GIVEN EXERCISE: Could you write out the opening lines of the data, word for word, stopping after the line that contains "grip(1558, 556)"?

SUPPLIED INFORMATION:

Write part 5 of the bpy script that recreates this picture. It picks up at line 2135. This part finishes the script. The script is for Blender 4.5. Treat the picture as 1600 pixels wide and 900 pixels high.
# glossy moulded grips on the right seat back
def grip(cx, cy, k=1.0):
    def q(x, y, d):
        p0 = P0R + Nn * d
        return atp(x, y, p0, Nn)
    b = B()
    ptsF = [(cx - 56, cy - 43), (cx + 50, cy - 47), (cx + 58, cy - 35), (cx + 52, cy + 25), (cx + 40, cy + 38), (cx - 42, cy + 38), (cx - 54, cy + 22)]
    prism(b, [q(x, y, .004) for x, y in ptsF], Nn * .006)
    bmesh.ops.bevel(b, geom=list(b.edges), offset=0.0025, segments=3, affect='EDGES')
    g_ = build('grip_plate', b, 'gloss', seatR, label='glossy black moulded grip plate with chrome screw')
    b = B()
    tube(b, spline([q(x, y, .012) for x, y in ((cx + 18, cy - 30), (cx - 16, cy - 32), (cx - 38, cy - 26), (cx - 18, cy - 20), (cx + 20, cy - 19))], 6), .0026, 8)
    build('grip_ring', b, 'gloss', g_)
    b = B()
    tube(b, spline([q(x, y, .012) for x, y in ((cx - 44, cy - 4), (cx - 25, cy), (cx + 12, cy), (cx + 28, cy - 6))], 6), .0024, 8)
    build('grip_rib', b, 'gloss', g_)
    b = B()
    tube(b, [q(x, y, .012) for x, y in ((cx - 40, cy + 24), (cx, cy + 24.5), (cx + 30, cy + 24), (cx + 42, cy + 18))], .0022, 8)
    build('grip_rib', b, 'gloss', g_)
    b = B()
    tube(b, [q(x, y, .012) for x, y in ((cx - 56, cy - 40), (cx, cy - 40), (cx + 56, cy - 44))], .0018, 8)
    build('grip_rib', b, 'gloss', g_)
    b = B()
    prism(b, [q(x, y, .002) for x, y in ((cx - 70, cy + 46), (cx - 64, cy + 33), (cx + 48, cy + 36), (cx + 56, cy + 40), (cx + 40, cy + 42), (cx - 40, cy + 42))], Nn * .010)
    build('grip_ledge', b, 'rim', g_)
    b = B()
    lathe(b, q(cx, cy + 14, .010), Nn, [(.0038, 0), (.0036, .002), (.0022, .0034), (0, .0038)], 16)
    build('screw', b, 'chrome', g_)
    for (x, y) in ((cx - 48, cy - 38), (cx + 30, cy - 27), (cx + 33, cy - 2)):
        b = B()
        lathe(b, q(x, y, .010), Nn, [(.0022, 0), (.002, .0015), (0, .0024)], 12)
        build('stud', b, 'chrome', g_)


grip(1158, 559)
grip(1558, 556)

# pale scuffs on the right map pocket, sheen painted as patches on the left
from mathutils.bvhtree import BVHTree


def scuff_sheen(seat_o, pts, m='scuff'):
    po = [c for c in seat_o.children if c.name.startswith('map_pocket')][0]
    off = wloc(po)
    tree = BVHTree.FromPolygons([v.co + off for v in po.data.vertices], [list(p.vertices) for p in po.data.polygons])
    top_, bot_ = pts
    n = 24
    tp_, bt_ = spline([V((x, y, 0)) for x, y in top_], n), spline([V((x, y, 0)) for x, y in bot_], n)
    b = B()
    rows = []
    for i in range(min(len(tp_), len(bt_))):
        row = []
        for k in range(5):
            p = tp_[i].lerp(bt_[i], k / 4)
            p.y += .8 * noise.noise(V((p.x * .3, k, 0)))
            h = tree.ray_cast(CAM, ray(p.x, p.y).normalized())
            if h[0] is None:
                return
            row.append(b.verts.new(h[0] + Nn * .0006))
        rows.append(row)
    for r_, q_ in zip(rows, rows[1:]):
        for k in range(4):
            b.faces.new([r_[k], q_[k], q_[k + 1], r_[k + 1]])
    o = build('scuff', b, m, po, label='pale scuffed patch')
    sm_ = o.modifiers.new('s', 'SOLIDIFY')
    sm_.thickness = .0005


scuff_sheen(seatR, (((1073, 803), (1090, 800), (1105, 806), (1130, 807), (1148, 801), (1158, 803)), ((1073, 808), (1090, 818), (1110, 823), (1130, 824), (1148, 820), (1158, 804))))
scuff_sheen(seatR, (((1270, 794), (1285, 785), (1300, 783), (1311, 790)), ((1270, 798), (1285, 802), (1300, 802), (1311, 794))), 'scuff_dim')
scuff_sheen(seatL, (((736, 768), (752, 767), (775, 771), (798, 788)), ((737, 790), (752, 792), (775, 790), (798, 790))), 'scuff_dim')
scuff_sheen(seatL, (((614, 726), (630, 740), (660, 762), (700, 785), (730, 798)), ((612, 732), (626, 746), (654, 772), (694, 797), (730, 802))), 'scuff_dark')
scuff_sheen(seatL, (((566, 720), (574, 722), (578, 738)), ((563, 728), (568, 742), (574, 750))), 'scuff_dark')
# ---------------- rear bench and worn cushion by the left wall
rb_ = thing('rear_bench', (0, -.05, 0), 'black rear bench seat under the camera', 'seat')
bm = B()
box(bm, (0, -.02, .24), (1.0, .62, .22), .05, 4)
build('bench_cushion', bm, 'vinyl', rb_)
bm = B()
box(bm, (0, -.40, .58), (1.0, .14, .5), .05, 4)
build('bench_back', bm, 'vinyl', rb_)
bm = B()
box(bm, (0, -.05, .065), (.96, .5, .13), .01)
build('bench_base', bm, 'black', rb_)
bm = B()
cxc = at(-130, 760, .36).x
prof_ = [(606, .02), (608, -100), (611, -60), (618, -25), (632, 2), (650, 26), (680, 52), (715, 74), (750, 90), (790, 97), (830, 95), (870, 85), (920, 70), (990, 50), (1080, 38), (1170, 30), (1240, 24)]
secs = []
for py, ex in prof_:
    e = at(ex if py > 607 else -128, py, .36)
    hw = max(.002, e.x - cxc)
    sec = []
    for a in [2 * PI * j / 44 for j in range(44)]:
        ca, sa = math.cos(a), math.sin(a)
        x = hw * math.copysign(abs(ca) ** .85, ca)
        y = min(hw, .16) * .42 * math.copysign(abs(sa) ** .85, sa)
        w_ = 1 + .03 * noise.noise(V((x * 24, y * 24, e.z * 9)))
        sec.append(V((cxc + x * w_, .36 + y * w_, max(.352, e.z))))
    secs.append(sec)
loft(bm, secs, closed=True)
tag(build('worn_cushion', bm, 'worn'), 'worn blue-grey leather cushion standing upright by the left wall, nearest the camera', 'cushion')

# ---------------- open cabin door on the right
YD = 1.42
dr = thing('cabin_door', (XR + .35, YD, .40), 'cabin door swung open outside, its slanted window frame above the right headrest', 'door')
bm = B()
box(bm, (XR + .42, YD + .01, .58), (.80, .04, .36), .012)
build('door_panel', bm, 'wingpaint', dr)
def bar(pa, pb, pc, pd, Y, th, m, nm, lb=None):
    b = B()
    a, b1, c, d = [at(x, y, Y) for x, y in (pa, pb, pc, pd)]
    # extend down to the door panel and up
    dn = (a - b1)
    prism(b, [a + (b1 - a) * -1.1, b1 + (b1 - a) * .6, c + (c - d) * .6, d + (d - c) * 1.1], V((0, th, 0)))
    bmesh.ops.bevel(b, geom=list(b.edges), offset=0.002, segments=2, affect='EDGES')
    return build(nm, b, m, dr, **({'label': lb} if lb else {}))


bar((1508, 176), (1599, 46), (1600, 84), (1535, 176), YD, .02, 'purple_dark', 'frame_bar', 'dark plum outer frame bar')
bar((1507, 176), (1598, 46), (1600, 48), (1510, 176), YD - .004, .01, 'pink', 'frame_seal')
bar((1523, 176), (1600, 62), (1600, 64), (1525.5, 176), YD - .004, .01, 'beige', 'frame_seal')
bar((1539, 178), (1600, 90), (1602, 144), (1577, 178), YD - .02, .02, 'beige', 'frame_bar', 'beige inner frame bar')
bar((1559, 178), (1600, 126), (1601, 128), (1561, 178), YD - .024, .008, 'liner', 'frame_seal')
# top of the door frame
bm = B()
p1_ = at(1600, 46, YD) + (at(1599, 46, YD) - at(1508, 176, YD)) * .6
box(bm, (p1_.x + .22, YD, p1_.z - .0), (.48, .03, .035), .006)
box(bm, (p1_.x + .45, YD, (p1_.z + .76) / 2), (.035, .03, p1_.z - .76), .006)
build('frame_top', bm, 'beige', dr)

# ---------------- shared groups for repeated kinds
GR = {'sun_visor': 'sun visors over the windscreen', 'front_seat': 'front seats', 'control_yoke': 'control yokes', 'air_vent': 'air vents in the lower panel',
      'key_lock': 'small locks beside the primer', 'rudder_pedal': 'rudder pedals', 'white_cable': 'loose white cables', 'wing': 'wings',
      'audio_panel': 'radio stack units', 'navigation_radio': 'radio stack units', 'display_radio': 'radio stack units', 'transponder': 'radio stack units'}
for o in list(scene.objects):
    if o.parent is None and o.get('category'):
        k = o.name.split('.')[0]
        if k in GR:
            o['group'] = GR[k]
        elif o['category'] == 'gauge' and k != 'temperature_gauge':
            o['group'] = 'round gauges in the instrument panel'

SOLUTION FOR THIS TASK:
Write part 5 of the bpy script that recreates this picture. It picks up at line 2135. This part finishes the script. The script is for Blender 4.5. Treat the picture as 1600 pixels wide and 900 pixels high.
# glossy moulded grips on the right seat back
def grip(cx, cy, k=1.0):
    def q(x, y, d):
        p0 = P0R + Nn * d
        return atp(x, y, p0, Nn)
    b = B()
    ptsF = [(cx - 56, cy - 43), (cx + 50, cy - 47), (cx + 58, cy - 35), (cx + 52, cy + 25), (cx + 40, cy + 38), (cx - 42, cy + 38), (cx - 54, cy + 22)]
    prism(b, [q(x, y, .004) for x, y in ptsF], Nn * .006)
    bmesh.ops.bevel(b, geom=list(b.edges), offset=0.0025, segments=3, affect='EDGES')
    g_ = build('grip_plate', b, 'gloss', seatR, label='glossy black moulded grip plate with chrome screw')
    b = B()
    tube(b, spline([q(x, y, .012) for x, y in ((cx + 18, cy - 30), (cx - 16, cy - 32), (cx - 38, cy - 26), (cx - 18, cy - 20), (cx + 20, cy - 19))], 6), .0026, 8)
    build('grip_ring', b, 'gloss', g_)
    b = B()
    tube(b, spline([q(x, y, .012) for x, y in ((cx - 44, cy - 4), (cx - 25, cy), (cx + 12, cy), (cx + 28, cy - 6))], 6), .0024, 8)
    build('grip_rib', b, 'gloss', g_)
    b = B()
    tube(b, [q(x, y, .012) for x, y in ((cx - 40, cy + 24), (cx, cy + 24.5), (cx + 30, cy + 24), (cx + 42, cy + 18))], .0022, 8)
    build('grip_rib', b, 'gloss', g_)
    b = B()
    tube(b, [q(x, y, .012) for x, y in ((cx - 56, cy - 40), (cx, cy - 40), (cx + 56, cy - 44))], .0018, 8)
    build('grip_rib', b, 'gloss', g_)
    b = B()
    prism(b, [q(x, y, .002) for x, y in ((cx - 70, cy + 46), (cx - 64, cy + 33), (cx + 48, cy + 36), (cx + 56, cy + 40), (cx + 40, cy + 42), (cx - 40, cy + 42))], Nn * .010)
    build('grip_ledge', b, 'rim', g_)
    b = B()
    lathe(b, q(cx, cy + 14, .010), Nn, [(.0038, 0), (.0036, .002), (.0022, .0034), (0, .0038)], 16)
    build('screw', b, 'chrome', g_)
    for (x, y) in ((cx - 48, cy - 38), (cx + 30, cy - 27), (cx + 33, cy - 2)):
        b = B()
        lathe(b, q(x, y, .010), Nn, [(.0022, 0), (.002, .0015), (0, .0024)], 12)
        build('stud', b, 'chrome', g_)


grip(1158, 559)
grip(1558, 556)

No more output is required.